1.024 migranti morti o dispersi nel Mediterraneo nel 2024

migranti

Da inizio anno, i migranti morti nel Mediterraneo sono 421, quelli scomparsi in mare 603. L’Organizzazione Internazionale delle Migrazioni (OIM) ha reso noto su X un bilancio tragico riguardante le traversate nel Mediterraneo dall’inizio del 2024 fino al 17 agosto.

Secondo i dati comunicati dall’OIM, Il Mar Mediterraneo continua a rappresentare la bruttissima immagine della crisi migratoria globale, forse meglio rappresentata solo dai governi e dalle autorità marittime che spesso tardano o rifiutano operazioni di salvataggio per evitare di accogliere nuovi stranieri nei loro Paesi. Sempre l’OIM riporta che sono 8.600 i migranti morti nel mondo nel 2023, il numero più alto mai registrato, 20% in più rispetto al 2022.

Una delle rotte più pericolose

La rotta del Mediterraneo centrale, che parte principalmente dalle coste della Libia e della Tunisia, è nota per la sua pericolosità. Le condizioni delle imbarcazioni sono spesso precarie i soccorsi in mare sono affidati principalmente agli sforzi di diverse organizzazioni, non adeguatamente supportate dalle autorità preposte. Il bilancio diffuso dall’OIM rappresenta solo una parte della realtà, poiché molte tragedie non vengono mai documentate, lasciando un numero incalcolabile di vittime sconosciute.

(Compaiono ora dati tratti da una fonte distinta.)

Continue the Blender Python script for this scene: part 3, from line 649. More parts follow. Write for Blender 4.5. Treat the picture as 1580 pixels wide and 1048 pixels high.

Nel contesto di questa crisi, un altro dato allarmante riguarda il numero di migranti intercettati in mare e riportati in Libia durante lo stesso periodo: dal primo gennaio al 17 agosto 2024, ben 13.763 persone sono state fermate durante la loro traversata e rimpatriate forzatamente. Tra questi, si contano 12.220 uomini, 947 donne, 460 minori e 136 persone per le quali non sono disponibili dati specifici di genere. Questi numeri evidenziano la gravità della situazione, con migliaia di persone che, una volta intercettate, vengono riportate in un Paese spesso considerato non sicuro per i migranti.

I centri di detenzione in Libia

Il ritorno in Libia rappresenta per molti migranti un dramma nel dramma. Innumerevoli testimonianze riportano le condizioni disumane nei centri di detenzione libici, dove i diritti fondamentali vengono spesso calpestati. I migranti, dopo essere stati intercettati in mare, si trovano a dover affrontare abusi, violenze e condizioni igienico-sanitarie precarie, senza alcuna via d’uscita.

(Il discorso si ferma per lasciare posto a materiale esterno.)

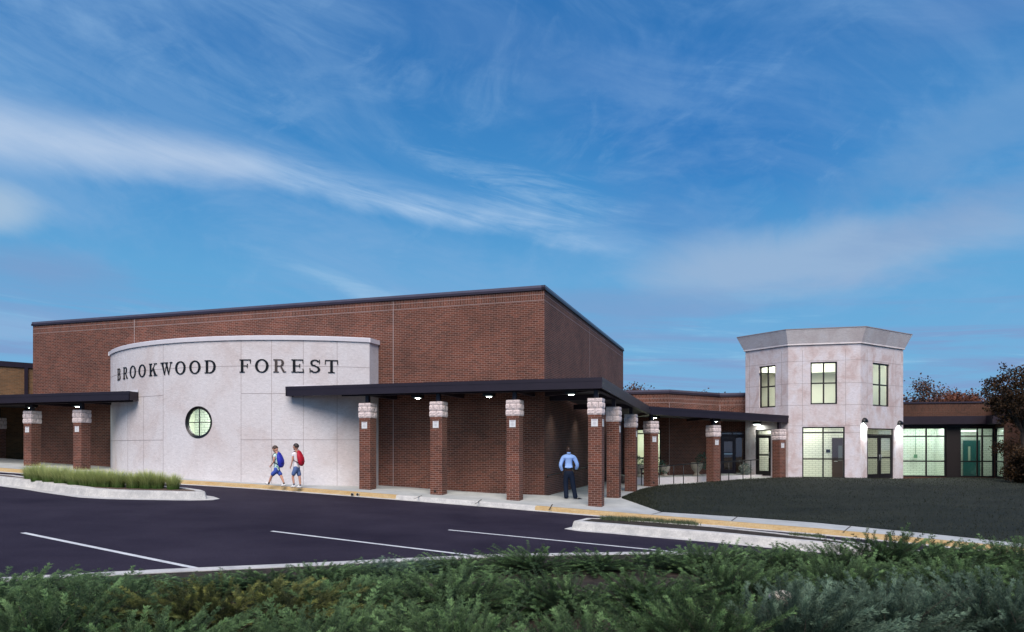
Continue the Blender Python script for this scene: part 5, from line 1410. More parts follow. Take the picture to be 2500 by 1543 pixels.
def round_tree(base, c, rxy, rz, label, lm, seed, ntip=420, nl=22, ls=.11):
    rg = random.Random(seed); rgn = np.random.default_rng(seed); base = Vector(base); c = Vector(c); br = MB()
    fork = base.lerp(Vector((c.x, c.y, c.z - rz * .75)), .8); br.tube([base, base.lerp(fork, .5) + Vector((.05, .03, 0)), fork], [.15, .11, .09], 8, cap=False)
    limbs = []
    for i in range(13):
        a = 2.4 * i; e = rg.uniform(-.3, 1.2); r = rg.uniform(.5, .75); q = c + Vector((math.cos(a) * math.cos(e) * rxy * r, math.sin(a) * math.cos(e) * rxy * r, math.sin(e) * rz * r)); m_ = fork.lerp(q, .5) + Vector((rg.gauss(0, .1), rg.gauss(0, .1), .12))
        br.tube([fork, m_, q], [.07, .045, .022], 6, cap=False); limbs += [m_, q, m_.lerp(q, .5)]
    P = []
    for i in range(ntip):
        d = Vector((rg.gauss(0, 1), rg.gauss(0, 1), rg.gauss(0, 1))).normalized(); lump = 1 + .13 * math.sin(d.x * 5 + d.z * 4) * math.cos(d.y * 4) + rg.gauss(0, .05); r = (rg.uniform(.25, 1) ** .45) * lump
        t = c + Vector((d.x * rxy * r, d.y * rxy * r, d.z * rz * r)); s0 = min(limbs, key=lambda l: (l - t).length)
        if i % 2 == 0: br.tube([s0, s0.lerp(t, .5) + Vector((0, 0, .04)), t], [.014, .009, .004], 4, cap=False)
        P.append(np.array(t) + rgn.normal(0, .085, (nl, 3)))
    P = np.concatenate(P); D_ = rgn.normal(0, 1, P.shape); D_ /= np.linalg.norm(D_, axis=1)[:, None]
    t = empty('autumn_tree', base, label, 'tree'); br.build('trunk', M['bark'], t); leaves('crown', lm, t, P, D_, ls, rgn, aspect=.7)
round_tree((22.55, 31.6, .15), (22.35, 31.6, 4.28), 1.45, 1.32, 'big rounded brown-leaved tree in front of the end of the glazed wing', M['leaf_dk'], 5)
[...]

L’OIM e altre organizzazioni umanitarie hanno più volte denunciato le gravi violazioni dei diritti umani che si verificano nei centri di detenzione libici, esortando la comunità internazionale a intervenire. Tuttavia, la complessità della crisi migratoria e le tensioni geopolitiche nella regione hanno reso difficile trovare soluzioni efficaci e durature. Le operazioni di ricerca e soccorso, sebbene fondamentali, non riescono a far fronte alla vastità del fenomeno migratorio, e il rimpatrio forzato dei migranti in Libia continua a sollevare questioni etiche e legali.

Tanti sogni infranti

Il Mediterraneo si conferma così il teatro della disperazione, un proscenio attraversato ogni anno da migliaia di giovani stranieri che migrano verso una migliore condizione di vita, verso una speranza che tante, troppe volte affonda nell’abisso del mare o finisce violenta in centri di detenzione. Il numero delle vittime che continua a crescere sottolinea l’urgenza di una risposta seria e concreta da parte della comunità internazionale.

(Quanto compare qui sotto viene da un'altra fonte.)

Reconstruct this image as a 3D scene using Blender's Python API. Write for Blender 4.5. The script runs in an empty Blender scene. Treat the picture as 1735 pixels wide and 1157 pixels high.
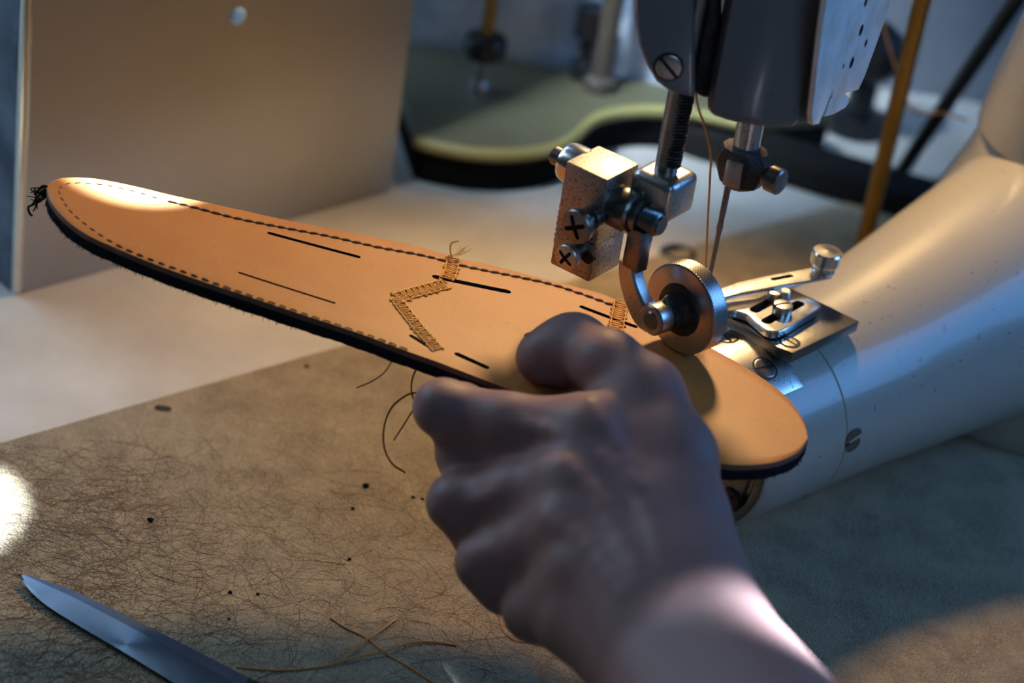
import bpy, bmesh, math, random
import numpy as np
from mathutils import Vector, Matrix

random.seed(7); rng = np.random.default_rng(7)
SC = bpy.context.scene
COL = SC.collection
V = Vector

# ------------------------------------------------------------------ camera
IW, IH = 1735, 1157
FPX = IW * 85 / 36
PITCH, ROLL, DIST = math.radians(31), math.radians(9), 0.9
FWD = V((0, math.cos(PITCH), -math.sin(PITCH)))
_r0 = V((1, 0, 0)); _u0 = V((0, math.sin(PITCH), math.cos(PITCH)))
RGT = math.cos(ROLL) * _r0 + math.sin(ROLL) * _u0
UPV = math.cos(ROLL) * _u0 - math.sin(ROLL) * _r0
EYE = V((0, 0, .10)) - DIST * FWD
cam_d = bpy.data.cameras.new('camera'); cam = bpy.data.objects.new('camera', cam_d); COL.objects.link(cam)
cam_d.lens = 85; cam_d.sensor_width = 36; cam_d.clip_start = .01; cam_d.clip_end = 50
cam_d.dof.use_dof = True; cam_d.dof.focus_distance = .912; cam_d.dof.aperture_fstop = 5.6; cam_d.dof.aperture_blades = 9
cam.matrix_world = Matrix(((RGT.x, UPV.x, -FWD.x, EYE.x), (RGT.y, UPV.y, -FWD.y, EYE.y), (RGT.z, UPV.z, -FWD.z, EYE.z), (0, 0, 0, 1)))
SC.camera = cam

# ------------------------------------------------------------------ world, lights, exposure
SC.view_settings.view_transform = 'Standard'; SC.view_settings.look = 'None'
SC.view_settings.gamma = 1; SC.view_settings.use_curve_mapping = False
SC.view_settings.exposure = 0.0
w = bpy.data.worlds.new('world'); SC.world = w; w.use_nodes = True
w.node_tree.nodes['Background'].inputs[0].default_value = (.30, .42, .62, 1)
w.node_tree.nodes['Background'].inputs[1].default_value = .028

def light(name, kind, loc, target, power, color, size=.1, size_y=None, spot=None, blend=.3, spread=None):
    l = bpy.data.lights.new(name, kind); o = bpy.data.objects.new(name, l); COL.objects.link(o)
    o.location = loc; o.rotation_euler = (V(target) - V(loc)).to_track_quat('-Z', 'Y').to_euler()
    l.energy = power; l.color = color
    if kind == 'AREA':
        l.size = size
        if size_y: l.shape = 'RECTANGLE'; l.size_y = size_y
        else: l.shape = 'DISK'
        if spread: l.spread = spread
    else:
        l.shadow_soft_size = size
    if spot: l.spot_size = math.radians(spot); l.spot_blend = blend
    return o
WARM = (1, .64, .28); COOL = (.14, .41, 1.0); DAY = (.58, .78, 1.0)
light('work_lamp_light', 'SPOT', (.07, .36, .40), (.03, .0, .05), 9.5, WARM, .03, spot=82, blend=.6)
light('window_right_light', 'AREA', (.92, .10, .55), (.10, -.05, .09), 4.0, COOL, .35, .5)
light('front_fill_light', 'AREA', (.42, -.85, .75), (.08, -.02, .15), 1.6, (.30, .60, 1), .35, .5)  # added blue fill from the front, no window there
light('window_left_light', 'AREA', (-.75, .28, .55), (-.25, .08, .0), 2.4, DAY, .35, .45)
light('window_back_light', 'AREA', (-.44, .47, .42), (-.18, -.08, .0), 3.2, (.40, .66, 1), .36, .42)
light('backboard_fill_light', 'AREA', (-.30, .02, .70), (-.02, .43, .13), .8, (.62, .80, 1), .1, .1, spread=.45)  # added fill aimed at the backboard to brighten it
light('tip_spot_light', 'SPOT', (.040, .28, .474), (-.149, .0505, .128), 280.0, (.66, .83, 1), .006, spot=7.4, blend=.25)  # added narrow spot for the white patch on the leather tip
light('wrist_spot_light', 'SPOT', (.75, -.55, .62), tuple(EYE + (FWD + RGT * ((1290 - IW / 2) / FPX) - UPV * ((1085 - IH / 2) / FPX)) * .765), 1500.0, (.60, .78, 1), .012, spot=2.0, blend=1.0)  # added narrow spot that brightens the wrist

# ------------------------------------------------------------------ pixel -> place helpers
def ray(x, y): return FWD + RGT * ((x - IW / 2) / FPX) - UPV * ((y - IH / 2) / FPX)
def D(x, y, t): return EYE + ray(x, y) * t
def Z(x, y, z):
    v = ray(x, y); return EYE + v * ((z - EYE.z) / v.z)
def VP(x, y, p, n):                                   # on a vertical plane through p with normal n
    v = ray(x, y); n = V(n); return EYE + v * ((V(p) - EYE).dot(n) / v.dot(n))

# ------------------------------------------------------------------ materials
def mat(name, color, rough=.5, metal=0.0, var=0.0, var_scale=40, var_color=None, bump=0.0, bump_scale=200, specks=0.0, speck_color=(.02, .015, .01), speck_scale=500, coat=0.0, spec=.5, sss=0.0, rough_var=0.0, aniso=0.0, speck_thr=.62):
    m = bpy.data.materials.new(name); m.use_nodes = True
    nt = m.node_tree; N, L = nt.nodes, nt.links
    b = N['Principled BSDF']
    b.inputs['Roughness'].default_value = rough; b.inputs['Metallic'].default_value = metal
    b.inputs['Coat Weight'].default_value = coat; b.inputs['Specular IOR Level'].default_value = spec
    if aniso: b.inputs['Anisotropic'].default_value = aniso
    if sss:
        b.inputs['Subsurface Weight'].default_value = sss
        b.inputs['Subsurface Radius'].default_value = (1, .35, .2); b.inputs['Subsurface Scale'].default_value = .004
    tc = N.new('ShaderNodeTexCoord'); co = tc.outputs['Object']
    def noise(scale, detail=4, ro=.6):
        n = N.new('ShaderNodeTexNoise'); n.inputs['Scale'].default_value = scale; n.inputs['Detail'].default_value = detail
        n.inputs['Roughness'].default_value = ro; L.new(co, n.inputs['Vector']); return n.outputs['Fac']
    def ramp(s, a, b_):
        r = N.new('ShaderNodeMapRange'); r.inputs['From Min'].default_value = a; r.inputs['From Max'].default_value = b_; L.new(s, r.inputs['Value']); return r.outputs['Result']
    cur = None
    rgb = N.new('ShaderNodeRGB'); rgb.outputs[0].default_value = (*color, 1); cur = rgb.outputs[0]
    def mix(f, other):
        nonlocal cur
        x = N.new('ShaderNodeMix'); x.data_type = 'RGBA'; L.new(f, x.inputs['Factor']); L.new(cur, x.inputs['A']); x.inputs['B'].default_value = (*other, 1); cur = x.outputs['Result']
    def scaled(f, k):
        q = N.new('ShaderNodeMath'); q.operation = 'MULTIPLY'; L.new(f, q.inputs[0]); q.inputs[1].default_value = k; return q.outputs[0]
    if var:
        vc = var_color or tuple(c * .5 for c in color)
        mix(scaled(ramp(noise(var_scale, 6), .35, .7), var), vc)
    if specks:
        mix(scaled(ramp(noise(speck_scale, 3, .7), speck_thr, speck_thr + .06), specks), speck_color)
    L.new(cur, b.inputs['Base Color'])
    if rough_var:
        q = N.new('ShaderNodeMath'); q.operation = 'ADD'; L.new(scaled(noise(var_scale * 2.3, 5), rough_var), q.inputs[0]); q.inputs[1].default_value = rough - rough_var * .5
        L.new(q.outputs[0], b.inputs['Roughness'])
    if bump:
        bp = N.new('ShaderNodeBump'); bp.inputs['Strength'].default_value = bump; bp.inputs['Distance'].default_value = .001
        L.new(noise(bump_scale, 6, .65), bp.inputs['Height']); L.new(bp.outputs['Normal'], b.inputs['Normal'])
    m['api'] = 1
    return m

M = {}; UZ0 = V((0, 0, 1))
M['leather'] = mat('tan_leather', (.44, .155, .030), .48, var=.6, var_scale=38, var_color=(.52, .215, .055), bump=.10, bump_scale=900, specks=.45, speck_color=(.16, .06, .02), speck_scale=480, speck_thr=.635, spec=.35)
M['leather_edge'] = mat('leather_edge', (.17, .08, .055), .75, var=.5, var_scale=300, bump=.4, bump_scale=900)
M['backing'] = mat('black_backing', (.012, .013, .018), .95, bump=1, bump_scale=1500, spec=.1)
M['thread'] = mat('waxed_thread', (.64, .25, .045), .5)
M['thread_gold'] = mat('gold_thread', (.85, .42, .06), .42)
M['thread_dark'] = mat('dark_thread', (.15, .055, .022), .6)
M['thread_brown'] = mat('brown_thread', (.20, .075, .03), .6)
M['slot'] = mat('slot_dark', (.03, .015, .012), .8)
M['steel'] = mat('steel', (.57, .55, .52), .34, 1, var=.2, var_scale=60, specks=.85, speck_scale=900, speck_thr=.60, rough_var=.10, bump=.02, bump_scale=900)
M['steel_bright'] = mat('bright_steel', (.74, .72, .68), .22, 1, var=.2, var_scale=90, specks=.4, speck_scale=700, rough_var=.12)
M['steel_dark'] = mat('dark_steel', (.27, .26, .25), .34, 1, var=.4, var_scale=150, specks=.7, speck_scale=700, rough_var=.12, bump=.05, bump_scale=900)
M['grease'] = mat('greasy_black_steel', (.07, .06, .055), .38, .7, var=.7, var_scale=260, var_color=(.008, .007, .006), bump=.9, bump_scale=600)
M['paint'] = mat('grey_beige_enamel', (.40, .37, .31), .33, var=.25, var_scale=25, var_color=(.33, .30, .25), specks=.8, speck_color=(.06, .05, .04), speck_scale=380, speck_thr=.65, coat=.25, bump=.02, bump_scale=300)
M['paint_shaded'] = mat('shaded_grey_enamel', (.13, .155, .17), .34, var=.4, var_scale=30, var_color=(.16, .165, .16), specks=.7, speck_color=(.04, .035, .03), speck_scale=320, speck_thr=.65, coat=.2)  # the machine's enamel with the head's blue shade painted in
M['plate_paint'] = mat('worn_pale_plate', (.82, .85, .84), .35, .1, var=.6, var_scale=60, var_color=(.42, .34, .22))
M['black'] = mat('black_metal', (.012, .012, .014), .35, .3)
M['flat_black'] = mat('matt_black', (.004, .004, .004), .9, spec=.08)  # even near-black for the band under the olive bed
M['hole'] = mat('hole_black', (.006, .006, .006), .7)
M['brass'] = mat('brass', (.26, .17, .055), .42, 1, var=.4, var_scale=60)
M['sheet'] = mat('sheet_steel', (.43, .445, .46), .36, 1, var=.5, var_scale=9, var_color=(.34, .33, .32), specks=.5, speck_scale=60, speck_thr=.72, rough_var=.12, aniso=.4)
M['block'] = mat('oil_flecked_steel', (.42, .40, .375), .47, 1, var=.25, var_scale=70, specks=.9, speck_scale=1100, speck_thr=.56, rough_var=.1)
M['wheel'] = mat('turned_steel', (.58, .55, .54), .32, 1, var=.25, var_scale=150, specks=.6, speck_scale=900, speck_thr=.64, rough_var=.1)
M['sheet_shaded'] = mat('shaded_sheet_steel', (.16, .22, .30), .5, .6, var=1.0, var_scale=40, var_color=(.05, .08, .12))  # box side: same steel with dim blue light painted into its colour
M['olive'] = mat('olive_enamel', (.095, .085, .042), .5, var=.5, var_scale=16, var_color=(.07, .06, .04))
M['skin'] = mat('skin', (.28, .155, .135), .50, var=.5, var_scale=55, var_color=(.24, .11, .10), bump=.22, bump_scale=650, sss=.25, spec=.4)
M['nail'] = mat('fingernail', (.50, .30, .26), .28, coat=.3)
M['blade'] = mat('blade_steel', (.16, .20, .25), .36, 1, var=.3, var_scale=60, aniso=.5, rough_var=.1)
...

L’Europa va sempre più nella direzione di affrontare le cause della migrazione, come le guerre e la mancanza di opportunità nei Paesi di origine, per ridurre il flusso di migranti disposti a rischiare la propria vita nel tentativo di raggiungere il nostro continente.

Ma il risultato rimane invariato: uomini, donne e bambini continuano a scappare dalle proprie terre, depredate da anni di colonialismo occidentale che hanno provocato solo povertà e conflitti. Questo aspetto induce a pensare che il massiccio fenomeno migratorio da cui l’Europa si sente minacciata, altro non è che il classico mezzo di cui la Storia si serve per ricordare agli oppressi che un tempo sono stati oppressori: quello dei corsi e ricorsi.